Now when my wife wants to watch a show on Max (not HBO, or HBO Max), I have to context switch because the credentials are hung off my Cellphone tethering plan and memorized by my keychain and not hers.
I'll mis-type something on my phone's keyboard and it'll mis-recognize it so bad I can't back up to get what word it actually, successfully, recognized...then it'll typo it again, then misdetect the backspace and a mispelling ends up falling down several paragraph breaks and it takes you 8 times the effort to make a sentence that's error free...only to have it misspell something the hot second you hit send, making you sound like an idiot.
I'll hit the website for the Barber on my PC and none of the employee OR service panes load, just empty grey boxes.
I'll try to reserve parking at the airport, and I can't reset the password because my email isn't registered, but I can't create an account because someone (me) apparently already used my email.
We've moved to Windows Hello and smart MFA at work...which has the interesting effect of making me forget my password, now because I only use it a handful of times a week.
The office sandbox prevents you from cutting and pasting text to keep the office data safe....but you can screenshot it and then OCR the data....so it's still just security theatre.
And I'm a savvy guy with decades of experience in IT...what's it like for non-technical people?
1. Enter a password ca 1999 2. Enter a password, but all the characters are now dots, so enter it blind, ca 2010 3. Enter your new password blind, twice, ca 2010 4. Your new password has to be 8-20 characters, contain upper and lower case letters, numerals and a special character, and we'll tell you which special characters qualify after you've successfully entered it blind, twice, ca 2020 5. Your new password has to be as before, entered blind, twice, on a teeny weeny cell phone virtual keyboard, and it can't contain any english words.
A lot of this particular example is "best practices" accumulating without discarding any "best" practices from the past that really were little more than superstitions back then and are falsehoods now. Little dots instead of the actual password exist to prevent should surfing, which is lots harder in these days of "mobile first" on small screens held closer to the face which also have a narrower field of view.
But it illustrates your point.
Circa 1988, my boss, who had to have been 45 or 50, was bemoaning the fact that everything had a sequence or you had to key in numbers. I think he was commenting on vending machines that had a key pad instead of old school vending machines with a discrete button or knob for each selection. This isn't a new problem.
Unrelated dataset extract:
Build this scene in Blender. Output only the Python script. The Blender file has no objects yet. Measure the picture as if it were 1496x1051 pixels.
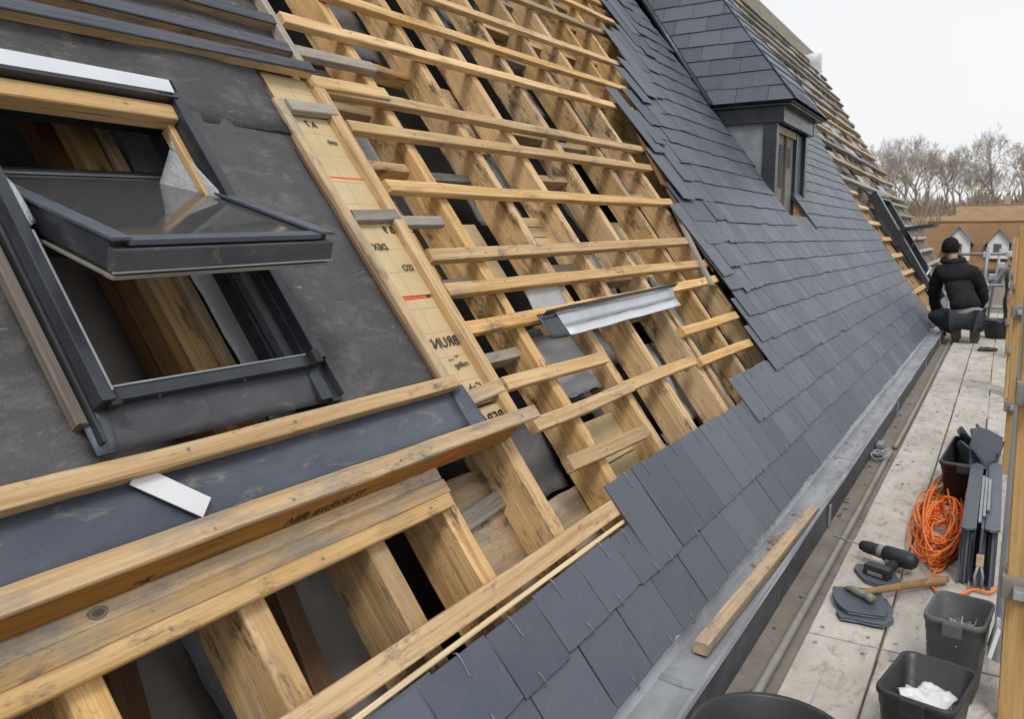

I do agree that phone keyboards are not as good as they used to be, I think a big part of this is that they're pushing for certain types of correction that is just not smart enough... so it's right on the edge. We expect it to learn better because we think it should. But it just doesn't. I think it might not really be a priority, but I hear the new iOS has put some work on keyboard autocorrect? Apple is a market driver, so if they get a really good autocorrect I imagine Google will do similarly with their own keyboard. We'll see though. Personally I am not too inconvenienced by phone-typing. I can type pretty quickly and accurately.
I also think that we are all relying on software so much but, in reality, not everyone is capable of producing software that is good enough. I think this is a problem that we haven't really thought of too seriously as societies, as customers we expect everything to be software ready but what happens when small businesses (like a parking lot) just can't afford to have proper software done? They end up with a kind of shoddy solution that is just not good enough. I believe the answer to this should be better open-source software that's free and accesible, and I don't think most governments really do a lot to push for open source software that anyone can access.
Other than that, you might want to consider if you're using the right tools. I mean, At work for example we've switched from Google to Microsoft (so gmail -> outlook, meet -> teams), I think the Google tools are much better and reliable than the Microsoft ones. It's not really something me or any of my coworkers had any say in. If workers had more decision power in the firm then maybe these changes wouldn't have been implemented. It's something to consider, I would like to work in a tech coop but I haven't seen many.
And finally, what's it like for non-tech people? They literally don't care. Why would they? When they face an error they just go "this is annoying" but they don't really know why or how things are happening so they just move on. It's people like you that have seen behind the curtain that actually get upset because you go "this is honestly not a difficult problem to solve!".
We have massively increased the productivity of programmers with cloud and frameworks, but testing didn’t come with equivalent increases in productivity and even those increases involve programmers, who can usually be used elsewhere.
The other is that humans are malicious, so we must increasingly fortify against malicious people.
this alone to me is ridiculous beyond words. So you not only take the plane, you also drive your own car to the airport. You drive a car. Now you have a problem. Here in Berlin it's 38€ per day to have your shit precious car wait for you at the airport. It's cheaper to take a taxi at that rate.
Anyway, solid first-world problems here.
Yeah, we're pushing it hard, and we try to lie to ourselves about convenience and whatnot, and we give a damn as for the fragility and complexity we create with our fancy systems. Way to go.
That being said, I think you are just glorifying the past a bit. Watching on-demand television was impossible 15 years ago. People were still using tivo's you had to set ahead of time. I personally call my barber because its easier than the computer - and most places have both options.